Nook Color: Perfect for Magazines

From the NYTimes,

Recent best-seller lists for magazines on the Nook Color bear this out. Magazine top sellers include US Weekly, Shape, Women’s Health and Every Day with Rachael Ray. Men’s magazines like Maxim and Men’s Health rounded out the top 20 late last week, but they were the outliers.

On the surface, the reason for the strong performance of female-oriented publications on the Nook is relatively straightforward. Generically speaking, the iPad and other tablets are men’s toys, while the Nook Color and other e-readers are more popular with women. According to data from Forrester Research, 56 percent of tablet owners are male, while 55 percent of e-reader owners are female.
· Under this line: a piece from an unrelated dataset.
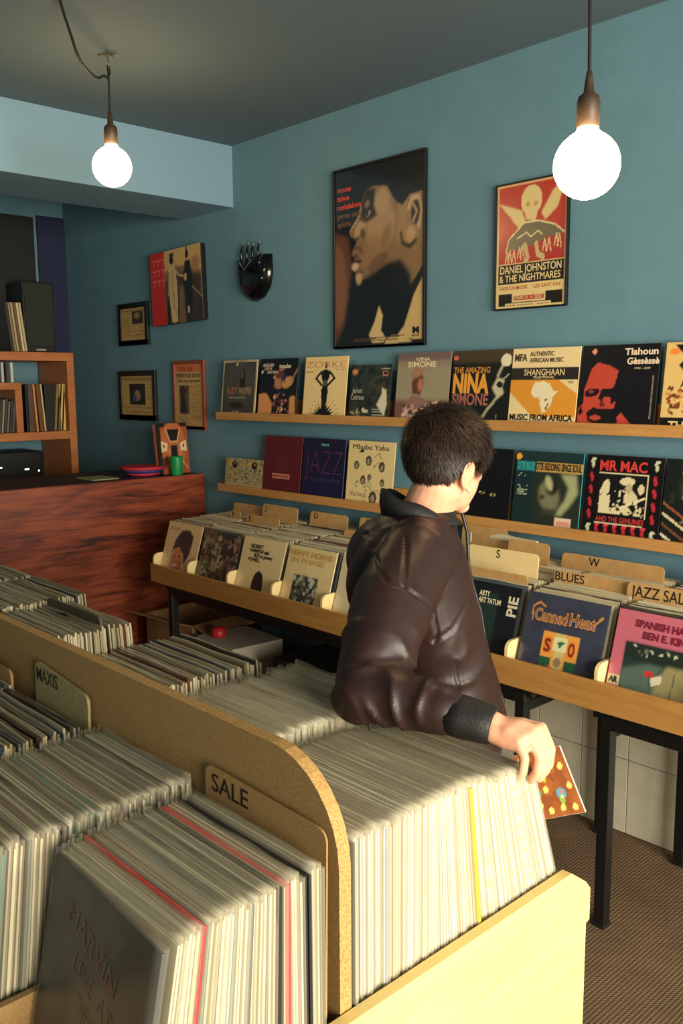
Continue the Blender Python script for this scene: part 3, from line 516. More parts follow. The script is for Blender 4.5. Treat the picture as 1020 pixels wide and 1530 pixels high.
a.text('DANIEL JOHNSTON', .06, .285, .06, (236, 210, 150), .88, .015); a.text('& THE NIGHTMARES', .05, .215, .055, (236, 210, 150), .88, .015); a.text('THURSTON MOORE', .05, .15, .03, (196, 110, 60), .42, .01); a.text('LES SAVY FAV', .56, .15, .03, (196, 110, 60), .38, .01); a.text('MARCH 14 2002', .28, .067, .027, (236, 206, 150), .4, .015); a.strokes((.16, .02, .78, .036), 2, (120, 90, 50), .005, 3)
framed('framed_poster', -2.282, -1.945, 2.010, 2.498, a, .006, M_black, 'red and black concert poster behind the right hanging bulb', 'poster')
# two figures canvas
a = Art((214, 170, 104), 90, 80); a.poly([(.3, .3), (.3, .72), (.5, .78), (.75, .74), (1, .66), (1, .3)], (132, 98, 64), 3); a.rect(0, 0, .3, 1, (204, 36, 34)); a.rect(.3, .0, 1, .34, (30, 24, 22), 3); a.poly([(.3, .34), (.3, .6), (.45, .66), (.7, .66), (1, .6), (1, 0), (.8, 0)], (60, 44, 34), 4, .9); a.poly([(.40, .02), (.36, .5), (.36, .74), (.42, .80), (.50, .78), (.54, .5), (.52, .02)], (214, 178, 122), 0); a.ell(.44, .86, .04, .06, (34, 24, 20)); a.ell(.44, .93, .045, .03, (50, 38, 30)); a.line([(.45, .72), (.46, .06)], .012, (120, 90, 60)); a.line([(.38, .7), (.36, .4)], .03, (180, 142, 92)); a.line([(.52, .7), (.58, .64), (.66, .62)], .03, (200, 164, 110))
a.poly([(.66, .1), (.64, .5), (.7, .82), (.8, .82), (.84, .5), (.8, .1)], (22, 18, 18), 1); a.ell(.74, .9, .03, .06, (20, 16, 16)); a.line([(.74, .92), (.74, 1)], .02, (22, 18, 18)); a.ell(.7, .6, .03, .05, (200, 160, 106)); a.poly([(.54, 0), (.58, .5), (.66, .5), (.68, 0)], (130, 94, 60), 3); a.ell(.9, .76, .08, .1, (170, 124, 76), blur=4); a.line([(.82, .46), (1, .3)], .012, (180, 150, 110)); a.ell(.74, .16, .02, .05, (210, 190, 150)); a.line([(.46, .02), (.46, .16)], .03, (226, 190, 130), 1)
for i in range(3):
    for j in range(3): a.line([(.04+j*.09, .9-i*.14), (.1+j*.09, .9-i*.14), (.08+j*.09, .82-i*.14)], .015, (236, 120, 100))
o = MB().box(-.27, .27, -.035, 0, 0, .425, bev=.003).build('wall_canvas', M_black); o.location = (-4.59, WY-.001, 2.085); o.rotation_euler = (0, R(-1.6), 0); tag(o, 'red-edged sepia canvas of two figures on the far wall', 'picture')
p_ = link('canvas_print', a.mesh(.54, .425, .0362), M_print, o)
# newspapers
def news(seed, w2=60, h2=64, extra=0):
    a = Art((196, 158, 98), w2, h2); a.rect(0, .9, 1, .96, (150, 118, 74), 1)
    if extra == 0: a.rect(.45, .5, .9, .9, (60, 50, 42)); a.ell(.66, .76, .12, .1, (150, 120, 84)); a.strokes((.08, .1, .4, .9), 20, (130, 100, 66), .012, seed); a.strokes((.46, .08, .92, .46), 10, (110, 84, 58), .012, seed+1)
    if extra == 1: a.rect(.24, .26, .76, .8, (40, 36, 34)); a.ell(.5, .5, .1, .14, (150, 126, 90)); a.ell(.42, .42, .06, .08, (60, 80, 110)); a.strokes((.05, .05, .95, .22), 6, (140, 108, 70), .012, seed); a.strokes((.06, .84, .94, .95), 2, (130, 100, 60), .02, seed); a.strokes((.8, .26, .97, .8), 12, (150, 116, 74), .012, seed)
    if extra == 2:
        a.rect(0, .88, 1, 1, (206, 120, 72)); a.text('TRIBUNE', .08, .88, .08, (196, 70, 44), .6, .02); a.text('HERITAGE DAYS', .06, .79, .055, (70, 44, 34), .88, .02); a.text('The way forward', .1, .71, .04, (50, 34, 28), .8, .02); a.rect(.14, .2, .5, .66, (110, 90, 60)); a.ell(.26, .56, .1, .1, (70, 44, 36)); a.poly([(.16, .2), (.2, .48), (.34, .5), (.42, .2)], (44, 44, 44), 1); a.line([(.3, .5), (.46, .62)], .05, (80, 50, 38)); a.strokes((.56, .1, .94, .66), 22, (160, 118, 70), .01, seed); a.strokes((.1, .03, .5, .16), 4, (160, 118, 70), .01, seed)
    return a
framed('framed_clipping', -5.315, -4.955, 1.976, 2.24, news(3), .032, M_black, 'upper black-framed newspaper clipping near the wall corner', 'picture', M_printm)
framed('framed_clipping', -5.345, -4.893, 1.50, 1.815, news(6, extra=1), .034, M_black, 'lower black-framed newspaper clipping, below the smaller frame', 'picture', M_printm)
M_rframe = mat('red_wood_frame', (142, 66, 42), 0.45)
framed('framed_clipping', -4.69, -4.36, 1.46, 1.865, news(9, extra=2), .02, M_rframe, 'reddish wooden-framed newspaper page behind the counter end', 'picture', M_printm)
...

Women also buy more books than men do — by a ratio of about 3 to 1, according to a survey last year by Bowker, a research firm for publishers — and are therefore more likely to buy devices that are made primarily for reading books.

...

Not only have the terms of selling magazines on the Nook Color been comparatively easy to negotiate, but the process of creating electronic versions of magazines is also far easier and less expensive than it is to create an iPad edition. Publishers need only send a PDF of their latest issue, and Barnes & Noble takes care of the rest.

“As soon as a magazine is ready to send its pages to the printer, they send them to us,” said Jonathan Shar, Barnes & Noble’s digital newsstand manager. “It’s very efficient, and that’s part of our strategy. We knew that was important to publishers.”